If You Want A Convertible Corvette From These Years, Tough Luck

The Chevrolet Corvette has been a staple America's sports car since 1953, when Chevy unveiled it as a fiberglass-bodied two-seater built for performance and style. Over more than seven decades of progress, it has come to represent American automotive ambition, a symbol of speed, status, and homegrown engineering pride. For most of its history, buyers had a choice between a coupe or a convertible. But in 1975, the industry hit a rough patch, and arguably, it never fully recovered.

The oil crisis sent gas prices soaring, emissions regulations tightened, and rollover safety standards loomed large enough that Chevy worried convertibles might be banned outright. The 1975 Corvette had pitiful horsepower numbers, and Chevrolet dropped the convertible body style altogether, with the very last example leaving factory doors in late July 1975. For a decade, the only way to get one was with a fixed roof. By the mid-1980s, gas prices dropped back under a dollar, the regulatory doom never materialized, and Chevy went back to the convertible drawing board.

As such, the 1986 Corvette convertible returned to showrooms, ending an 11-year drought. But that wasn't the only gap. A decade later, when the C5 generation launched for 1997, the convertible was held back yet again, arriving a year later in 1998. If you've got your heart set on a drop-top Corvette from these missing years, you're out of luck. Here's a closer look at the Corvette years that left convertible fans waiting, and when Chevy brought it back.

The 1975 Corvette goes coupe-only

The 1975 Corvette came to market in a very rough timeline. The effects of the oil crisis were beginning to bear down on the industry. The Corvette's small-block V8 had been losing power for years, dropping from 300 horsepower in 1968 to 270 in 1971, and down to just 165 horsepower by 1975. 1975 also saw cars start using catalytic converters, and the Corvette was no exception. Despite the power drop, sales actually held quite strong.

The 1975 sales tally rose to within 300 units of the 1969 peak at 38,465. Car and Driver tested a base automatic model and recorded a 0-60 mph time of 7.7 seconds, calling it "highly competent, with power-everything to help you guide the long body around." As far as convertibles were concerned, the situation wasn't all that reassuring — only 12% of 1975 Corvettes were ordered as convertibles.

Convertible demand had been declining for years, and the government potentially accelerated the trend with a rollover safety standard that posed a direct threat to the body style. In a 1972 case, Chrysler Corp. v. Department of Transportation, automakers argued the standard's rollover test was impossible for convertibles to meet, and the court agreed, finding "a soft top convertible is inherently incapable of passing such a rigid requirement."

The court sent the standard back to regulators, ordering changes "so that it does not in fact serve to eliminate convertibles and sports cars from the United States new car market." Although the convertible survived the onslaught, the Corvette one was abandoned, and it took GM eleven years to bring it back.

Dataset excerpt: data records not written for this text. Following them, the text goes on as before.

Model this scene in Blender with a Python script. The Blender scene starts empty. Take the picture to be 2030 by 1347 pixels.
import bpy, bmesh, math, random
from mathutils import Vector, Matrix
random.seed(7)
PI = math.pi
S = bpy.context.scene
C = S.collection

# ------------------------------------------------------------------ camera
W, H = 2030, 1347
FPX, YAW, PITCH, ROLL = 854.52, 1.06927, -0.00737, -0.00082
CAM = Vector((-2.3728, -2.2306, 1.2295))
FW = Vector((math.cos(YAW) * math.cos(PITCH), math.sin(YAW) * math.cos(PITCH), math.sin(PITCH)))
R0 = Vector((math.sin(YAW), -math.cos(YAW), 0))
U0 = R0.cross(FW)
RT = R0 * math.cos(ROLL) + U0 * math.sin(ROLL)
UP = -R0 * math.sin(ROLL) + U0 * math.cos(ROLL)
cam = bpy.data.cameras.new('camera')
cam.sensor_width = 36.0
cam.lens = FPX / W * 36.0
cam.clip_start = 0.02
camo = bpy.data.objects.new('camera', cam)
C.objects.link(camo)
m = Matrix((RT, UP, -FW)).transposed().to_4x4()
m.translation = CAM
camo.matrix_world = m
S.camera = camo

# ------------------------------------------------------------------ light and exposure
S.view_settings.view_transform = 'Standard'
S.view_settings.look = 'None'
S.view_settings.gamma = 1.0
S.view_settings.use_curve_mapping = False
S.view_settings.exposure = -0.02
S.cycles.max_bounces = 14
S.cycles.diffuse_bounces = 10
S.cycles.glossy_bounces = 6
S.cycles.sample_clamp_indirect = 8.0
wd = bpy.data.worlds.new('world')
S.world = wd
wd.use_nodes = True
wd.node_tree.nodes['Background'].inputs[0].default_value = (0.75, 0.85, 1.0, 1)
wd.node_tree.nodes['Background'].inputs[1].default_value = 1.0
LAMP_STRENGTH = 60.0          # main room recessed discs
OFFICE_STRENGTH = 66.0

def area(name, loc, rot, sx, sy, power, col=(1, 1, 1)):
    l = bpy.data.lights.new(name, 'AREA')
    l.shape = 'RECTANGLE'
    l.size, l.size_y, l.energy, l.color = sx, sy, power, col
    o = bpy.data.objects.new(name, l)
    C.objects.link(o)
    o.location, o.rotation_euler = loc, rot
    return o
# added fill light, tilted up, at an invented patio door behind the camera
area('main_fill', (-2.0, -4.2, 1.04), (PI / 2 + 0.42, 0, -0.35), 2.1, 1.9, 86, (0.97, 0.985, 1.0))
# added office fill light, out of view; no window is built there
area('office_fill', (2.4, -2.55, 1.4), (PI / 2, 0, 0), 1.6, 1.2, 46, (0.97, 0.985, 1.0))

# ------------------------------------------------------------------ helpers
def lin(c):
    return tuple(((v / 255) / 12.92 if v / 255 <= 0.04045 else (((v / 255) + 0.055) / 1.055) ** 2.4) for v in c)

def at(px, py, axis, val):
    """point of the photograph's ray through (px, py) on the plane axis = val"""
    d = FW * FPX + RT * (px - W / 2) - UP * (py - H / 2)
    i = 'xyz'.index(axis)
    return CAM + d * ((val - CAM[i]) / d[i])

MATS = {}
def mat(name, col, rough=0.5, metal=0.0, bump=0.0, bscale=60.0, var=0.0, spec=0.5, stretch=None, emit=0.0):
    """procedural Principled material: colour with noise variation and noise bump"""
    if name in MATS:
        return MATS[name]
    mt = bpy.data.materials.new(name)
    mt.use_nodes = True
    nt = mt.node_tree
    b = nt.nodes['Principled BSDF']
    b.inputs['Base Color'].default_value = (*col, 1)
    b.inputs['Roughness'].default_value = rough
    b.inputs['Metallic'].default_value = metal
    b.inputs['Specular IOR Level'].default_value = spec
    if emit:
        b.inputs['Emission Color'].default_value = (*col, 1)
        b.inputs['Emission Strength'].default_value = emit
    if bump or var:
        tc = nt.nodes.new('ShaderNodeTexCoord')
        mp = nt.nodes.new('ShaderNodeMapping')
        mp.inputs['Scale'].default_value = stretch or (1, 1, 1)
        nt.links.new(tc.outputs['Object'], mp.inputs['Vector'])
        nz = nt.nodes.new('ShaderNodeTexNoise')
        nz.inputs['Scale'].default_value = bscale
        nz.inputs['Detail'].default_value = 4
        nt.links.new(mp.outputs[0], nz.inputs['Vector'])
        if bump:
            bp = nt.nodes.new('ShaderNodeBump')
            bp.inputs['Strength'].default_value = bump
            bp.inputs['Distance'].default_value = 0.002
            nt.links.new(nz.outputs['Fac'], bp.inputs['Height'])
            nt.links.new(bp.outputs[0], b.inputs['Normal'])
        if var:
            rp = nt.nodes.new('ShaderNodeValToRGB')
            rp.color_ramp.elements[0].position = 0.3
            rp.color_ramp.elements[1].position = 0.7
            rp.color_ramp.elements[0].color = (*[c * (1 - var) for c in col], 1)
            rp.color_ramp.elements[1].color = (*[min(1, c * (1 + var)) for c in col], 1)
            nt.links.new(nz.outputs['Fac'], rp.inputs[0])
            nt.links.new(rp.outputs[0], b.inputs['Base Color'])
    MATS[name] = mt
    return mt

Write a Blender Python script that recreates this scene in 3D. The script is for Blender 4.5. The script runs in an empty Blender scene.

The 1986 Corvette brings the convertible back

By the mid-1980s, the landscape looked very different from the one that killed the Corvette convertible a decade earlier. Gas prices had come back down from their late-1970s highs, and the regulatory rollover threat and lack of demand that spooked automakers in the early 1970s never fully materialized. Convertibles across the industry came back. 

With Chrysler's Lee Iacocca — one of the most influential individuals in automotive history — leading the way with the 1982 LeBaron convertible, other automakers followed suit, and convertible demand began rebounding across the industry. For the Corvette, the timing lined up with the release of the C4. The C4 was designed from the outset with an open-top variant in mind, which let Chevrolet introduce the convertible without major platform changes. 

The first Corvette convertibles in 11 years left Bowling Green in early 1986, but the new open-top C4 certainly wasn't cheap. It was priced at $32,032 – about $5,000 more than the coupe. Even with a stronger tailwind than before, convertibles didn't really recover. Just 7,315 C4 convertibles were built that year, compared to 27,794 coupes. Afterwards, demand remained well below coupe levels. 

Chevy decided to launch the C5 Corvette as a coupe-only model for 1997, with the convertible following a year later in 1998. The convertible never really recovered after its 1960s peak where 5-6% of all cars sold were convertibles. These days, convertibles are truly dying, and given that the Jeep Wrangler — an SUV with a removable roof — is America's best-selling open-air vehicle, it seems that buyers have largely moved on from traditional drop-tops.